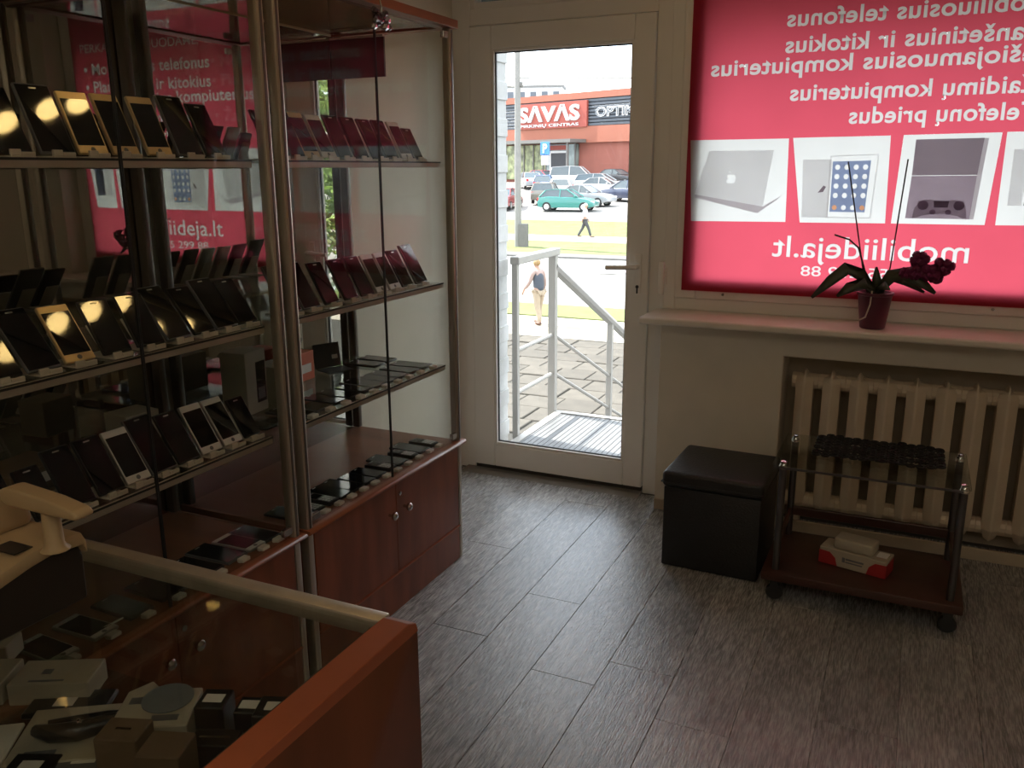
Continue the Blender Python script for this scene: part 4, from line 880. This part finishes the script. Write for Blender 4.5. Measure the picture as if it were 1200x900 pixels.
cbox('tall brown carton standing beside the router carton in the counter', -.835, .640, .055, .045, .075, R(20), 'box_brown', [('foil_line', (-.01, .01, -.002, .002, .0751, .0755), 'chrome')])
cbox('second tall brown carton with a pale edge in the counter', -.770, .645, .055, .050, .070, R(20), 'box_brown', [('pale_edge', (-.0279, -.0275, -.02, .02, .005, .06), 'paper')])
cbox('grey blister pack with metal contacts before the router carton', -.905, .640, .075, .05, .012, R(30), 'grey_pl', [('sticker', (-.02, .01, -.012, .012, .0121, .0125), 'paper')])
cbox('black phone battery pack with label between blister pack and headset', -.955, .592, .06, .05, .016, R(24), 'black', [('sticker', (-.014, .014, -.008, .01, .0161, .0165), 'paper')])
cbox('crumpled pink and red sweet packet near the counter front', -1.00, .555, .045, .025, .012, R(-30), 'red', [('print', (-.01, .01, -.004, .004, .0121, .0125), 'paper')])
cbox('white card sheet with a black clip at the counter front corner', -1.085, .585, .13, .09, .006, R(35), 'paper', [('clip', (-.03, .01, -.02, .01, .0061, .02), 'black')])
cbox('price card leaning flat beside the disc in the counter', -.90, .675, .04, .022, .004, R(30), 'paper')

# cash register
rg = thing('cash_register', 'beige cash register with dark sides and raised customer display on the counter', 'cash register', (-.945, .70, CT + .0012))
prof = [(.005, 0), (.006, .080), (.0, .094), (-.045, .098), (-.075, .094), (-.115, .085), (-.20, .060), (-.27, .045), (-.27, 0)]
part('body', MB().prism([(y * .97 - .004, max(0, z - .018)) for y, z in prof], -.36, -.002, 'x'), 'reg_black', rg, .003, 1)
part('top_shell', MB().prism([(y, z - .018) for y, z in prof[1:-1]] + [(y, z) for y, z in reversed(prof[1:-1])], -.37, .002, 'x'), 'beige', rg, .004, 2, True)
part('printer_cover', MB().prism([(-.005, .095), (-.010, .135), (-.03, .148), (-.075, .140), (-.11, .095)], -.36, -.075, 'x'), 'beige', rg, .012, 3, True)
part('badge', MB().box(-.052, -.010, -.085, -.060, .0955, .0972), 'black', rg)
sk = part('display_stalk', MB().lathe([(.018, .096), (.0145, .099), (.0115, .104), (.0105, .150)], (.012, -.046, -.004), 14), 'beige', rg, smooth=True)
dp = part('customer_display', MB().prism([(-.060, .149), (-.060, .164), (-.044, .169), (.030, .163), (.070, .156), (.078, .150), (.074, .144), (.03, .143), (-.05, .144)], -.060, -.034, 'y'), 'beige', rg, .005, 3, True)
part('display_window', B(-.045, .05, -.0342, -.0332, .147, .156), 'screen', dp)
cbl = tag(part('charging_cable', MB().tube([(-1.60, 1.17, .486), (-1.585, 1.21, .492), (-1.59, 1.26, .487), (-1.575, 1.30, .487)], .0022, 6), 'white', None, smooth=True), 'thin white charging cable with tag lying on the cabinet deck behind the register', 'cable')
part('plug', B(-1.583, -1.563, 1.30, 1.325, .4835, .490), 'white', cbl, .002)

# ================================================================== under the window
# ottoman
ot = thing('ottoman', 'black leatherette cube ottoman with lid standing beside the glass cart', 'ottoman', (-.585, 3.20, 0), (0, 0, R(-1.5)))
part('box', B(-.182, .182, -.176, .176, .002, .325), 'leather', ot, .006, 2, True)
part('lid', B(-.190, .190, -.185, .185, .326, .388), 'leather', ot, .018, 4, True)
part('seam', MB().box(-.1915, .1915, -.1865, .1865, .345, .348), 'seal', ot)

# radiator
rd = thing('radiator', 'cream cast-iron column radiator in the recess under the window', 'radiator', (-.35, 3.655, .0))
def section_mesh():
    mb = MB(); n = 6
    def ring(z, w, d0, d1, rid): return [(-w, d1, z), (-w, -d0 * .58, z), (-rid, -d0, z), (rid, -d0, z), (w, -d0 * .58, z), (w, d1, z)]
    lv = [(.058, .005, .014, .01, .002), (.075, .020, .030, .03, .003), (.115, .032, .056, .04, .004), (.16, .0345, .060, .045, .004), (.60, .0345, .060, .045, .004), (.645, .036, .060, .045, .004), (.664, .030, .052, .04, .003), (.672, .010, .046, .03, .003), (.692, .003, .040, .0, .002)]
    vs = [p for l in lv for p in ring(*l)]
    fs = [(i * n + j, i * n + (j + 1) % n, (i + 1) * n + (j + 1) % n, (i + 1) * n + j) for i in range(len(lv) - 1) for j in range(n)]
    mb.add(vs, fs + [tuple(range(n)), tuple((len(lv) - 1) * n + j for j in range(n))])
    for z in (.118, .640): mb.tube([(-.0524, 0, z), (.0524, 0, z)], .033, 12)
    return mb.mesh('section', 'rad', .0015, 1, False)
sm_ = section_mesh()
for k in range(13): obj('section', sm_, rd, (k * .105, 0, 0))
part('pipe', MB().tube([(-.052, 0, .118), (-.075, 0, .118)], .018, 10), 'rad', rd)
for k in (0, 12): part('bracket', B(k * .105 - .01, k * .105 + .01, .033, .109, .60, .62), 'rad', rd)
part('foot', MB().box(-.02, .02, -.02, .02, 0.001, .065).box(12 * .105 - .02, 12 * .105 + .02, -.02, .02, .001, .065), 'rad', rd)

# glass tea cart
ca = thing('tea_cart', 'low trolley table with glass top, dark posts and mahogany lower shelf', 'trolley', (-.06, 3.09, 0))
part('glass_top', MB().prism([(-.305, -.18), (-.28, -.205), (.28, -.205), (.305, -.18), (.305, .20), (-.305, .20)], .505, .513, 'z'), 'glass_cart', ca, .001, 1)
part('glass_edge', MB().box(-.28, .28, -.207, -.2052, .505, .513), 'cart_post', ca)
part('lower_shelf', B(-.315, .325, -.205, .20, .085, .118), 'cart_wood', ca, .006, 2, True)
for sx, sy in ((-.27, -.165), (.285, -.165), (-.27, .165), (.285, .165)):
    p_ = part('post', MB().tube([(sx, sy, .118), (sx, sy, .500)], .013, 12), 'cart_post', ca, smooth=True)
    part('cap', MB().lathe([(.016, .494), (.016, .504), (.010, .5145), (.012, .520), (.004, .524)], (sx, sy, 0), 12), 'chrome', p_, smooth=True)
    c_ = part('caster', MB().lathe([(.026, -.010), (.03, -.006), (.03, .006), (.026, .010)], n=14, m=Matrix.Translation((sx, sy, .031)) @ Matrix.Rotation(R(90), 4, 'X')), 'black', ca, smooth=True)
    part('fork', B(sx - .014, sx + .014, sy - .014, sy + .014, .055, .086), 'black', c_)
part('back_rail', MB().box(-.27, .285, .158, .172, .20, .235), 'cart_wood', ca, .003)
for x in (-.276, .279): part('side_rail', B(x, x + .012, -.165, .165, .20, .23), 'cart_wood', ca, .003)
lm = MB()
for i in range(14):
    for j in range(8):
        x, y = -.198 + i * .0305, -.108 + j * .031
        lm.torus((x, y, random.uniform(.006, .016)), .0125, .0042, 10, 5)
        if i < 13: lm.tube([(x + .012, y, .008), (x + .0185, y + random.uniform(-.006, .006), .011)], .0036, 5)
        if j < 7: lm.tube([(x, y + .012, .008), (x + random.uniform(-.006, .006), y + .019, .011)], .0036, 5)
o = tag(obj('lace_runner', lm.mesh('lace_runner', 'lace', 0, 1, True), None, (-.04, 3.165, .5118)), 'black openwork lace runner lying on the glass cart top', 'table runner')
# carton with a white device on the cart's lower shelf
sb = thing('product_box', 'white and dark red product carton with rounded red ends on the cart shelf', 'box', (-.075, 3.06, .1192), (0, 0, R(-14)))
part('carton', B(-.115, .115, -.045, .045, 0, .062), 'box_white', sb, .002, 1)
for s in (-1, 1): part('red_end', MB().prism([(s * .1155, .001), (s * .05, .001), (s * .058, .030), (s * .078, .048), (s * .1155, .050)], -.0458, .0458, 'y'), 'red', sb)
for k, (x0, x1) in enumerate([(-.034, -.024), (-.022, .040), (-.022, .036)]): part('print_bar', B(x0, x1, -.0462, -.0452, *((.022, .040) if k == 0 else (.032, .039) if k == 1 else (.022, .027))), 'grey_pl', sb)
wd = thing('white_adapter', 'rounded white adapter resting on top of the red-ended carton', 'adapter', (-.080, 3.065, .1815), (0, 0, R(-14)))
part('housing', B(-.065, .070, -.040, .040, 0, .040), 'box_white', wd, .008, 3, True)
part('flap', MB().box(.078, .112, -.02, .02, .0006, .004), 'white', wd)

# orchid on the sill
oc = thing('orchid', 'potted orchid with dark magenta flowers and bare stakes on the window sill', 'plant', (-.113, 3.555, .8955))
part('pot', MB().lathe([(.042, 0), (.046, .004), (.062, .128), (.067, .130), (.067, .140), (.060, .140), (.056, .128)], n=26), 'pot', oc, smooth=True)
part('soil', MB().lathe([(.055, .120), (.050, .130), (.02, .138), (.002, .139)], n=16), 'soil', oc, smooth=True)
def leaf_mesh(pts, wmax, up=(0, 0, 1)):
    n = len(pts); vs = []; fs = []
    for i, p in enumerate(pts):
        p = Vector(p); d = (Vector(pts[min(i + 1, n - 1)]) - Vector(pts[max(i - 1, 0)])).normalized(); sd_ = d.cross(Vector(up)).normalized(); t_ = i / (n - 1)
        w_ = wmax * (math.sin(math.pi * min(1, .12 + t_ * .86)) ** .6) + .001; nn = sd_.cross(d).normalized()
        vs += [p - sd_ * w_ + nn * w_ * .25, p - nn * .001, p + sd_ * w_ + nn * w_ * .25, p - nn * .004]
    for i in range(n - 1):
        a = 4 * i; b = a + 4
        fs += [(a, a + 1, b + 1, b), (a + 1, a + 2, b + 2, b + 1), (a + 2, a + 3, b + 3, b + 2), (a + 3, a, b, b + 3)]
    return MB().add(vs, fs + [(0, 1, 2, 3), tuple(4 * (n - 1) + k for k in (3, 2, 1, 0))])
LV = [([(-.01, 0, .14), (-.06, -.01, .205), (-.11, -.03, .225), (-.16, -.045, .180), (-.225, -.055, .112)], .026),
      ([(.01, 0, .14), (.05, -.01, .205), (.10, -.02, .215), (.15, -.03, .190), (.205, -.04, .150)], .026),
      ([(0, -.01, .14), (-.04, -.05, .175), (-.09, -.085, .16), (-.13, -.10, .128)], .024),
      ([(.01, .0, .14), (.05, .03, .19), (.10, .045, .18), (.17, .05, .14)], .02),
      ([(0, 0, .14), (.0, .0, .19), (-.005, .0, .235)], .016), ([(0, -.01, .14), (.03, -.05, .17), (.05, -.075, .16)], .018)]
for pts, w_ in LV: part('leaf', leaf_mesh(pts, w_, (0, -1, .55)), 'leaf', oc, smooth='all')
part('stake', MB().tube([(-.025, .005, .12), (-.055, .005, .235), (-.139, .005, .625)], .0028, 6), 'stake', oc)
part('stake', MB().tube([(.025, .01, .12), (.043, .01, .235), (.066, .01, .632)], .0028, 6), 'stake', oc)
part('stem', MB().tube([(-.02, 0, .14), (-.045, 0, .22), (-.075, 0, .305), (-.11, 0, .335), (-.165, 0, .352)], .0035, 6), 'stem', oc, smooth=True)
part('flower_stem', MB().tube([(.02, 0, .14), (.06, -.01, .21), (.12, -.02, .245), (.18, -.02, .25), (.225, -.02, .26)], .0032, 6), 'stem', oc, smooth=True)
part('aerial_root', MB().tube([(-.01, -.055, .15), (-.012, -.070, .10), (-.025, -.062, .05), (-.045, -.04, .035)], .003, 6), 'clear', oc, smooth=True)
def flower(cx, cz, cyy, s, seed):
    rn = random.Random(seed); mb = MB()
    for k in range(6):
        a = k * 1.047 + rn.uniform(-.2, .2); l = s * rn.uniform(.85, 1.1)
        ca_, sa = math.cos(a), math.sin(a)
        pts = [(cx, cyy, cz), (cx + ca_ * l * .4, cyy - .012, cz + sa * l * .4), (cx + ca_ * l * .8, cyy - .010, cz + sa * l * .8), (cx + ca_ * l, cyy + .003, cz + sa * l)]
        q = leaf_mesh(pts, s * .42, (0, -1, 0)); mb.add(q.v, q.f)
    f_ = part('flower', mb, 'petal', oc, smooth='all'); part('lip', MB().ball((cx, cyy - .02, cz - .004), .010, 1, (1, 1.3, 1)), 'petal', f_)
for i, (cx, cz, cyy, s) in enumerate([(.140, .270, -.02, .036), (.178, .222, -.03, .038), (.222, .246, -.02, .038), (.128, .222, -.03, .030), (.205, .205, -.01, .026), (.10, .215, -.02, .026)]): flower(cx, cz, cyy, s, i)

# ================================================================== ceiling downlights, then added fill panels
for i, (x, y, lab) in enumerate([(-.86, 3.01, 'nearest the glass door'), (-.90, 2.10, 'over the middle of the cabinets'), (-.94, 1.20, 'over the counter end of the cabinets'), (.75, 1.6, 'added as fill over the open floor'), (-.94, -.2, 'added as fill behind the counter'), (.75, -.4, 'added as fill at the rear wall')]):  # last three are unseen, added to give warm fill light
    t = thing('downlight', f'round warm recessed ceiling downlight {lab}', 'lamp', (x, y, CZ), group='round ceiling downlights')
    part('ring', MB().lathe([(.048, -.001), (.062, -.001), (.062, -.006), (.050, -.012), (.048, -.012), (.048, -.001)], n=20, cap=False), 'steel', t, smooth=True)
    part('lens', MB().lathe([(.047, -.002), (.047, -.006), (.02, -.009), (.002, -.010)], n=20), 'lamp', t, smooth=True)
for i, (x, y, lab) in enumerate([(-.2, -1.1, 'at the middle of the rear'), (.9, -1.1, 'by the plain wall'), (1.2, -.2, 'added as fill over the open floor')]):  # unseen panels added to fill the room with light from behind
    t = thing('fill_panel', f'added square warm fill light panel {lab}, behind the camera', 'lamp', (x, y, CZ), group='added square fill light panels')
    part('frame', frame(-.31, .31, -.31, .31, .02, 0, .02), 'pvc', t).rotation_euler = (R(90), 0, 0)
    part('diffuser', B(-.29, .29, -.29, .29, -.014, -.004), 'panel', t)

-------

Give again exactly the lines running from the beginning of the material above through the line that contains "cbox('price card leaning", and leave out every picture.

Continue the Blender Python script for this scene: part 4, from line 880. This part finishes the script. Write for Blender 4.5. Measure the picture as if it were 1200x900 pixels.
cbox('tall brown carton standing beside the router carton in the counter', -.835, .640, .055, .045, .075, R(20), 'box_brown', [('foil_line', (-.01, .01, -.002, .002, .0751, .0755), 'chrome')])
cbox('second tall brown carton with a pale edge in the counter', -.770, .645, .055, .050, .070, R(20), 'box_brown', [('pale_edge', (-.0279, -.0275, -.02, .02, .005, .06), 'paper')])
cbox('grey blister pack with metal contacts before the router carton', -.905, .640, .075, .05, .012, R(30), 'grey_pl', [('sticker', (-.02, .01, -.012, .012, .0121, .0125), 'paper')])
cbox('black phone battery pack with label between blister pack and headset', -.955, .592, .06, .05, .016, R(24), 'black', [('sticker', (-.014, .014, -.008, .01, .0161, .0165), 'paper')])
cbox('crumpled pink and red sweet packet near the counter front', -1.00, .555, .045, .025, .012, R(-30), 'red', [('print', (-.01, .01, -.004, .004, .0121, .0125), 'paper')])
cbox('white card sheet with a black clip at the counter front corner', -1.085, .585, .13, .09, .006, R(35), 'paper', [('clip', (-.03, .01, -.02, .01, .0061, .02), 'black')])
cbox('price card leaning flat beside the disc in the counter', -.90, .675, .04, .022, .004, R(30), 'paper')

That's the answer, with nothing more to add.